Monday, August 17, 2020

Disaster on the mind

All kids are morbid in some way, fascinated by the whole concept of death and tragedy and mortality while still trying to get their heads around it, and slowly come to the realisation that they never, ever will. At least that's what I tell myself anyway, when I remember how much I used to be into reading about disasters.

I got out every kind of book that was in the 363.34 non-fiction section of Highfield Primary School, and could reel off stats about natural and man-made disasters to a frankly disturbing degree. There was the big stuff like the Hindenburg and the Titanic sinking, but I was equally fascinated by obscure bridge collapses and strange landslides that nobody ever made movies about them.

But I was always into the ones that they did make movies about, as well. After draining that little corner of the library dry, I was desperate to see movies with massive body counts, especially with the lurid adverts you could find in the back of American comic books. 
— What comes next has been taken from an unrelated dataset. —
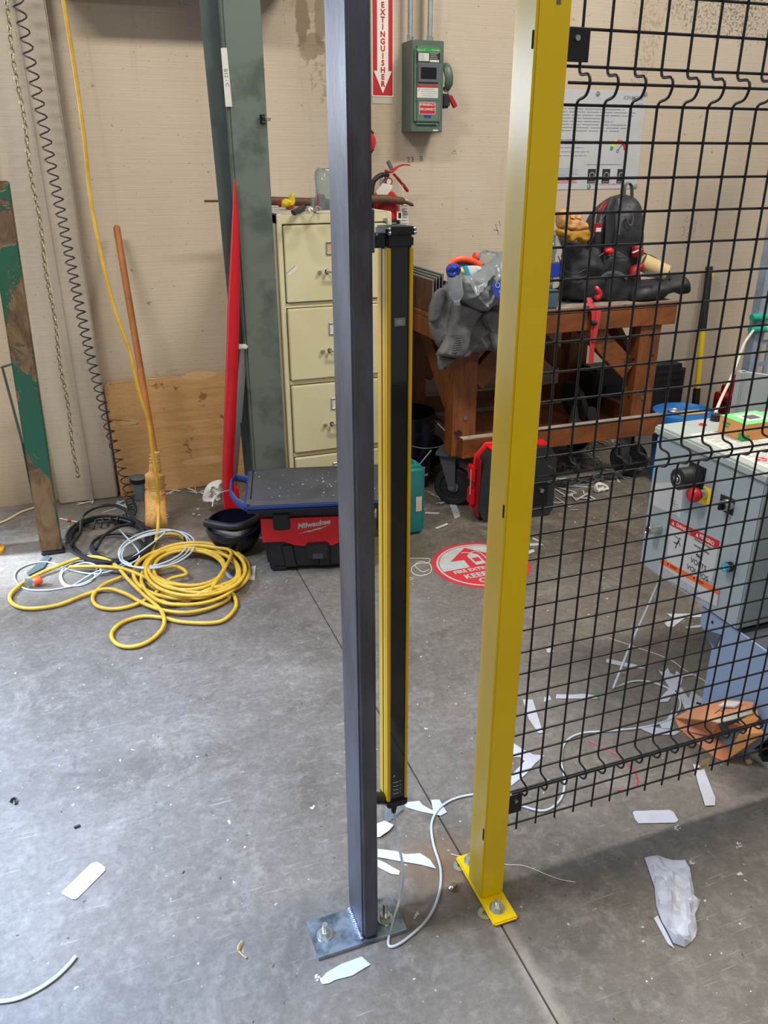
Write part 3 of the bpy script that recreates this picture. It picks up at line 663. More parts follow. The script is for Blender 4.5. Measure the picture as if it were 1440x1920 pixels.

I was considered too young for things like the Towering Inferno, where the star-studded cast burned alive or plunged to their deaths, but Earthquake, where they were crushed and drowned, was okay. And I was so fuckin' excited when Mum and Dad let me stay up late and see the Poseidon Adventure, and was absolutely gutted when A Night To Remember played on a Sunday afternoon, but we had to go visit my cousin Maria. (I love my cousin - who took me to my very first movie that I can recall -  very much, but this was even before video tape, so if I missed it, I missed it and it was all her fault, and I pulled an epic sook.)

It might not have been me just being morbid, there might have been some fascination with the way things can go wrong, that adults were fallible to an alarming degree, and it could have monumentally tragic consequences. Its never too early to learn those kinds of lessons.

One day, I was in the library got in a new printing of The Hobbit, wondering if I should get the 50 Great Disasters book and I didn't give a damn about real disasters anymore, because fantasy was much more fun. I still watch Air Crash Investigations (I'm absolutely terrified of flying, and it puts my mind at ease), and I still believe that human beings are capable of creating great calamity through sheer incompetence, but there have been a lot more obsessions since then. And most of them weren't tainted by real world tragedy.